At a recent council meeting for the North West Area, Connaghan tabled a motion calling on the council manager to “put a plan in place for the proposed Tolka Valley Park all weather facility as soon as possible to ensure when funding is provided that the project is ready to start immediately”.
He says he has been told lots of things over the years about the project, but he was never previously told that a full-size GAA pitch wouldn’t fit in that location.
He has now requested a written report on the progress towards delivering the pitch, he says. He expects it at the next area committee meeting.
Campbell says he can’t understand how the project was fully funded in the old capital programme but no longer appears to be. “How has it fallen out now?”
An official council response to Connaghan’s motion says that there are a number of all-weather pitches proposed in the area. “As Kildonan Park all-weather pitch is at an advanced stage of planning this has priority,” says the council response.
Once that is completed the council can redirect resources towards progressing the planning permission proposal for the Tolka Valley Park all-weather, it says.

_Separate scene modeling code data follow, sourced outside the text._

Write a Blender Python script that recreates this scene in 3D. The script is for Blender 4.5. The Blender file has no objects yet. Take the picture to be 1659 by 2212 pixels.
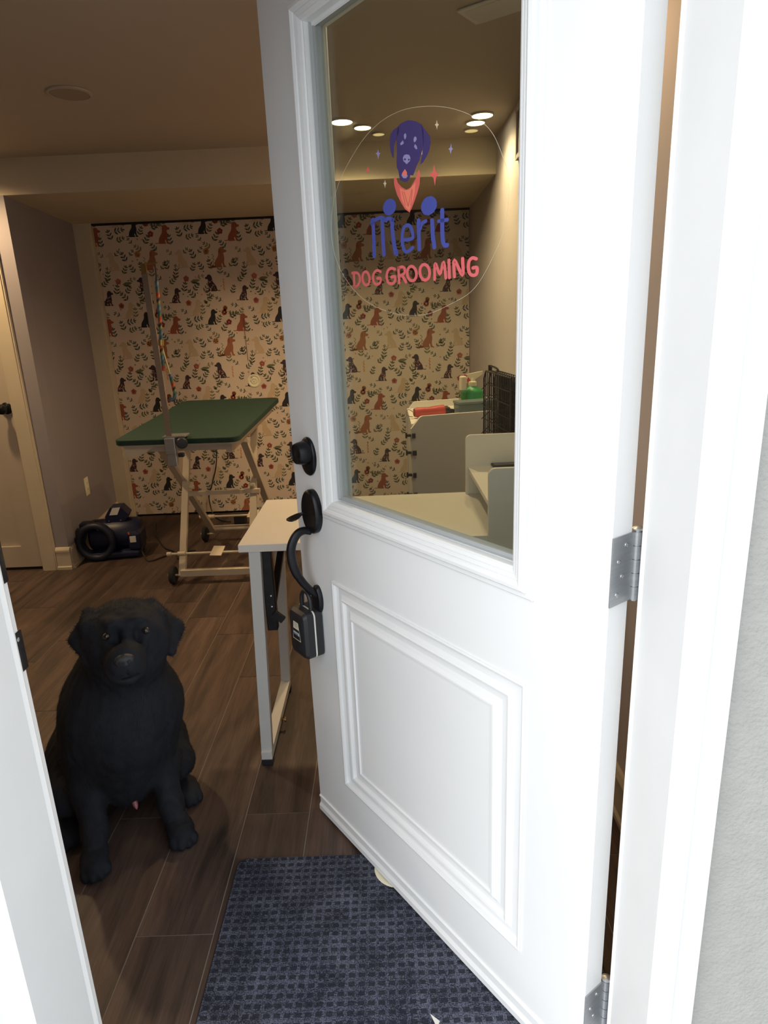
import bpy, bmesh, math, random
import numpy as np
from mathutils import Vector, Matrix
from mathutils.geometry import tessellate_polygon
random.seed(7)
SKY = 1.4
SUN = 2.3
DL = 70.0
FURC = (0.019, 0.021, 0.028)
SC = bpy.context.scene
COL = SC.collection

# ---------------------------------------------------------------- camera, world, lights, exposure
cam = bpy.data.cameras.new('camera'); camo = bpy.data.objects.new('camera', cam); COL.objects.link(camo)
CR = Vector((0.9991757, -0.0037540, -0.0404205)); CU = Vector((0.0398485, 0.2807060, 0.9589662)); CF = Vector((-0.0077463, 0.9597865, -0.2806242))
mw = Matrix(((CR.x, CU.x, -CF.x, 0), (CR.y, CU.y, -CF.y, 0), (CR.z, CU.z, -CF.z, 1.362), (0, 0, 0, 1)))
camo.matrix_world = mw
cam.sensor_fit = 'HORIZONTAL'; cam.sensor_width = 36.0; cam.lens = 1427.3 / 1659 * 36.0
cam.clip_start = 0.05; cam.clip_end = 100
SC.camera = camo

w = bpy.data.worlds.new('overcast_sky'); SC.world = w; w.use_nodes = True
wn = w.node_tree.nodes; wn.clear()
bg = wn.new('ShaderNodeBackground'); bg.inputs[0].default_value = (0.89, 0.95, 1.0, 1); bg.inputs[1].default_value = SKY
wo = wn.new('ShaderNodeOutputWorld'); w.node_tree.links.new(bg.outputs[0], wo.inputs[0])

sn = bpy.data.lights.new('veiled_sun', 'SUN'); sn.energy = SUN; sn.angle = math.radians(75); sn.color = (1.0, 0.985, 0.96)
sno = bpy.data.objects.new('veiled_sun', sn); COL.objects.link(sno); sno.rotation_euler = Vector((0.66, 0.66, -0.42)).to_track_quat('-Z', 'Y').to_euler()

SC.view_settings.view_transform = 'Standard'; SC.view_settings.look = 'None'
SC.view_settings.exposure = 0.0; SC.view_settings.gamma = 1.0
SC.view_settings.use_curve_mapping = False
SC.cycles.max_bounces = 10; SC.cycles.diffuse_bounces = 6; SC.cycles.transparent_max_bounces = 24
SC.cycles.sample_clamp_indirect = 6.0

WARM = (1.0, 0.70, 0.37)
LAMPS = [(-0.142, 3.335, DL), (0.410, 3.33, DL * .42), (-2.15, 3.36, DL * .95), (-2.6, 1.9, DL * .4), (0.28, 1.75, DL * .25)]   # recessed downlights: x, y, watts; the last pair unseen, added for brightness
for lx, ly, lw in LAMPS:
    if lw <= 0: continue
    ld = bpy.data.lights.new('downlight_and_fill_beam', 'SPOT'); ld.energy = lw; ld.color = WARM; ld.spot_size = math.radians(156); ld.spot_blend = 0.6
    ld.shadow_soft_size = 0.045
    lo = bpy.data.objects.new('downlight_and_fill_beam', ld); COL.objects.link(lo); lo.location = (lx, ly, 2.200)

# ---------------------------------------------------------------- helpers
def link(o, parent=None):
    COL.objects.link(o)
    if parent is not None: o.parent = parent
    return o
def tag(o, label=None, cat=None, group=None, kind=None):
    if label: o['label'] = label
    if cat: o['category'] = cat
    if group: o['group'] = group
    if kind: o['kind'] = kind
    return o
def empty(name, loc=(0, 0, 0), rz=0.0, label=None, cat=None, group=None, kind=None):
    o = bpy.data.objects.new(name, None); o.empty_display_size = 0.05
    o.location = loc; o.rotation_euler = (0, 0, rz); link(o)
    return tag(o, label, cat, group, kind)

class MB:
    def __init__(s): s.v = []; s.f = []; s.m = []; s.sm = []
    def add(s, vs, fs, mat=0, smooth=False):
        n = len(s.v); s.v += [tuple(p) for p in vs]
        for f in fs: s.f.append(tuple(i + n for i in f)); s.m.append(mat); s.sm.append(smooth)
        return s
    def box(s, a, b, mat=0, M=None, bev=0.0):
        x0, y0, z0 = a; x1, y1, z1 = b
        if x0 > x1: x0, x1 = x1, x0
        if y0 > y1: y0, y1 = y1, y0
        if z0 > z1: z0, z1 = z1, z0
        if bev > 0:
            return s.rbox((x0, y0, z0), (x1, y1, z1), bev, mat, M)
        vs = [Vector(p) for p in ((x0, y0, z0), (x1, y0, z0), (x1, y1, z0), (x0, y1, z0), (x0, y0, z1), (x1, y0, z1), (x1, y1, z1), (x0, y1, z1))]
        if M is not None: vs = [M @ p for p in vs]
        return s.add(vs, [(0, 3, 2, 1), (4, 5, 6, 7), (0, 1, 5, 4), (1, 2, 6, 5), (2, 3, 7, 6), (3, 0, 4, 7)], mat)
    def rbox(s, a, b, r, mat=0, M=None, seg=2):
        bm = bmesh.new(); bmesh.ops.create_cube(bm, size=1.0)
        c = [(a[i] + b[i]) / 2 for i in range(3)]; d = [b[i] - a[i] for i in range(3)]
        for v in bm.verts: v.co = Vector((c[0] + v.co.x * d[0], c[1] + v.co.y * d[1], c[2] + v.co.z * d[2]))
        r = min(r, min(d) * 0.49)
        bmesh.ops.bevel(bm, geom=bm.edges[:], offset=r, segments=seg, profile=0.5, affect='EDGES')
        return s.bm(bm, mat, M)
    def bm(s, bm, mat=0, M=None, smooth=False):
        bm.verts.index_update()
        vs = [(M @ v.co if M is not None else v.co.copy()) for v in bm.verts]
        fs = [tuple(v.index for v in f.verts) for f in bm.faces]; bm.free()
        return s.add(vs, fs, mat, smooth)
    def tube(s, pts, r, mat=0, seg=12, closed=False, caps=True, ax2=None, smooth=True):
        # r: number or list; ax2: ratio of the second axis
        pts = [Vector(p) for p in pts]; n = len(pts); rs = r if isinstance(r, (list, tuple)) else [r] * n
        tang = []
        for i in range(n):
            a = pts[i - 1] if (i > 0 or closed) else pts[i]; b = pts[(i + 1) % n] if (i < n - 1 or closed) else pts[i]
            tang.append((b - a).normalized())
        up = Vector((0, 0, 1)) if abs(tang[0].z) < 0.9 else Vector((1, 0, 0))
        nrm = (up - tang[0] * up.dot(tang[0])).normalized(); vs = []
        for i in range(n):
            nrm = (nrm - tang[i] * nrm.dot(tang[i])).normalized(); bn = tang[i].cross(nrm)
            k = 1.0 if ax2 is None else ax2
            for j in range(seg):
                t = 2 * math.pi * j / seg
                vs.append(pts[i] + nrm * (rs[i] * math.cos(t)) + bn * (rs[i] * k * math.sin(t)))
        fs = []
        for i in range(n if closed else n - 1):
            i2 = (i + 1) % n
            for j in range(seg):
                j2 = (j + 1) % seg; fs.append((i * seg + j, i * seg + j2, i2 * seg + j2, i2 * seg + j))
        s.add(vs, fs, mat, smooth)
        if caps and not closed:
            s.add(vs[:seg], [tuple(range(seg - 1, -1, -1))], mat); s.add(vs[-seg:], [tuple(range(seg))], mat)
        return s
    def bar(s, p, q, w, h, mat=0, up=(0, 0, 1)):
        # rectangular bar from p to q
        p = Vector(p); q = Vector(q); t = (q - p).normalized(); up = Vector(up)
        if abs(t.dot(up)) > 0.99: up = Vector((0, 1, 0))
        a = t.cross(up).normalized(); b = a.cross(t).normalized()
        vs = [c + a * (w / 2 * i) + b * (h / 2 * j) for c in (p, q) for i, j in ((-1, -1), (1, -1), (1, 1), (-1, 1))]
        return s.add(vs, [(0, 3, 2, 1), (4, 5, 6, 7), (0, 1, 5, 4), (1, 2, 6, 5), (2, 3, 7, 6), (3, 0, 4, 7)], mat)
    def lathe(s, prof, M=None, mat=0, seg=24, sx=1.0, sy=1.0, smooth=True):
        vs = []; n = len(prof)
        for r, z in prof:
            for j in range(seg):
                t = 2 * math.pi * j / seg; p = Vector((r * sx * math.cos(t), r * sy * math.sin(t), z)); vs.append(M @ p if M is not None else p)
        fs = []
        for i in range(n - 1):
            for j in range(seg):
                j2 = (j + 1) % seg; fs.append((i * seg + j, i * seg + j2, (i + 1) * seg + j2, (i + 1) * seg + j))
        s.add(vs, fs, mat, smooth)
        s.add(vs[:seg], [tuple(range(seg - 1, -1, -1))], mat); s.add(vs[-seg:], [tuple(range(seg))], mat)
        return s
    def prism(s, poly, z0, z1, M=None, mat=0):
        # poly in xy, extruded z0..z1
        n = len(poly)
        vs = [Vector((x, y, z0)) for x, y in poly] + [Vector((x, y, z1)) for x, y in poly]
        if M is not None: vs = [M @ p for p in vs]
        fs = [tuple(range(n - 1, -1, -1)), tuple(range(n, 2 * n))] + [(i, (i + 1) % n, n + (i + 1) % n, n + i) for i in range(n)]
        return s.add(vs, fs, mat)
    def ring(s, x0, x1, z0, z1, prof, mat=0, y0=0.0):
        # mitred rectangular moulding in the local xz plane; prof = (inset, outward height); outward = -y
        vs = []
        for d, h in prof: vs += [Vector((x0 + d, y0 - h, z0 + d)), Vector((x1 - d, y0 - h, z0 + d)), Vector((x1 - d, y0 - h, z1 - d)), Vector((x0 + d, y0 - h, z1 - d))]
        fs = []
        for i in range(len(prof) - 1):
            for j in range(4):
                j2 = (j + 1) % 4; fs.append((i * 4 + j, i * 4 + j2, (i + 1) * 4 + j2, (i + 1) * 4 + j))
        return s.add(vs, fs, mat)
    def build(s, name, mats, parent=None, recalc=True, loc=None):
        me = bpy.data.meshes.new(name); me.from_pydata(s.v, [], s.f)
        mats = mats if isinstance(mats, (list, tuple)) else [mats]
        for m in mats: me.materials.append(m)
        for p, mi, sm in zip(me.polygons, s.m, s.sm): p.material_index = mi; p.use_smooth = sm
        if recalc:
            bm = bmesh.new(); bm.from_mesh(me); bmesh.ops.remove_doubles(bm, verts=bm.verts, dist=1e-6)
            bmesh.ops.recalc_face_normals(bm, faces=bm.faces); bm.to_mesh(me); bm.free()
        if any(s.sm): me.set_sharp_from_angle(angle=math.radians(40))
        me.update()
        o = bpy.data.objects.new(name, me); link(o, parent)
        if loc is not None: o.location = loc
        return o

def axisM(p, z, x=None):
    # frame at p whose local z is z
    z = Vector(z).normalized(); x = Vector(x) if x is not None else (Vector((1, 0, 0)) if abs(z.x) < 0.9 else Vector((0, 1, 0)))
    x = (x - z * x.dot(z)).normalized(); y = z.cross(x); p = Vector(p)
    return Matrix(((x.x, y.x, z.x, p.x), (x.y, y.y, z.y, p.y), (x.z, y.z, z.z, p.z), (0, 0, 0, 1)))
def spline(pts, k=6, closed=False):
    pts = [Vector(p) for p in pts]; n = len(pts); out = []
    for i in range(n if closed else n - 1):
        if closed: a, b, c, d = pts[i - 1], pts[i], pts[(i + 1) % n], pts[(i + 2) % n]
        else: a, b, c, d = pts[max(i - 1, 0)], pts[i], pts[i + 1], pts[min(i + 2, n - 1)]
        for j in range(k):
            t = j / k; t2 = t * t; t3 = t2 * t
            out.append(0.5 * ((2 * b) + (c - a) * t + (2 * a - 5 * b + 4 * c - d) * t2 + (3 * b - a - 3 * c + d) * t3))
    if not closed: out.append(pts[-1])
    return out

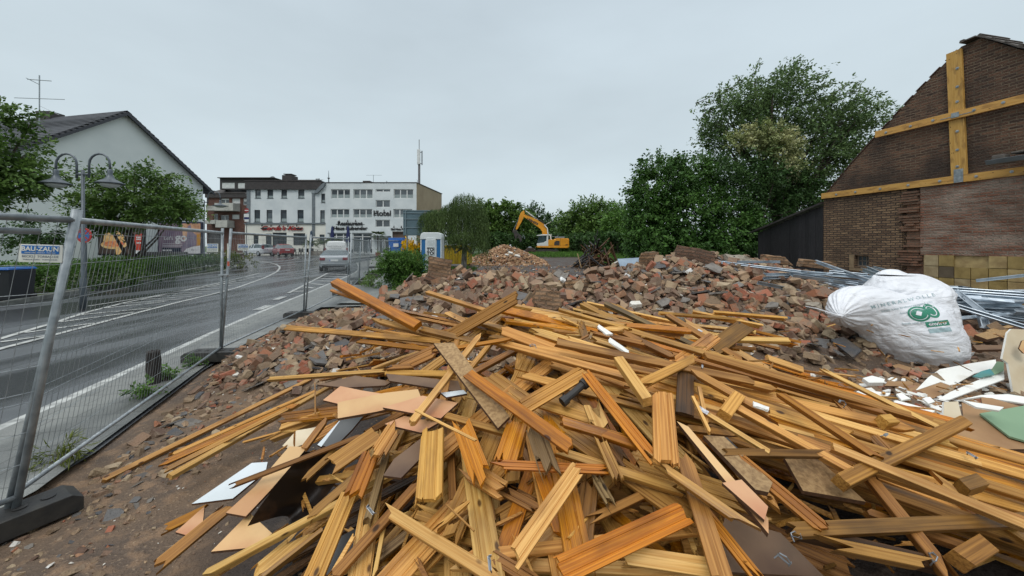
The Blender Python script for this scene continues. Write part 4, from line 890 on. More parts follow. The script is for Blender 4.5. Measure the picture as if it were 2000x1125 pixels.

“Parks services have recently procured a framework for the installation of all-weather pitches, which will inevitably fast track the construction stage of this proposal once approved,” says the council response.
Dublin City Council didn’t respond before publication to queries sent on 29 June, including what happened to the funds assigned to the Tolka Valley Park all-weather in the 2020 to 2022 capital programme, and why this project cannot proceed at the same time as the all-weather pitch in Kildonan.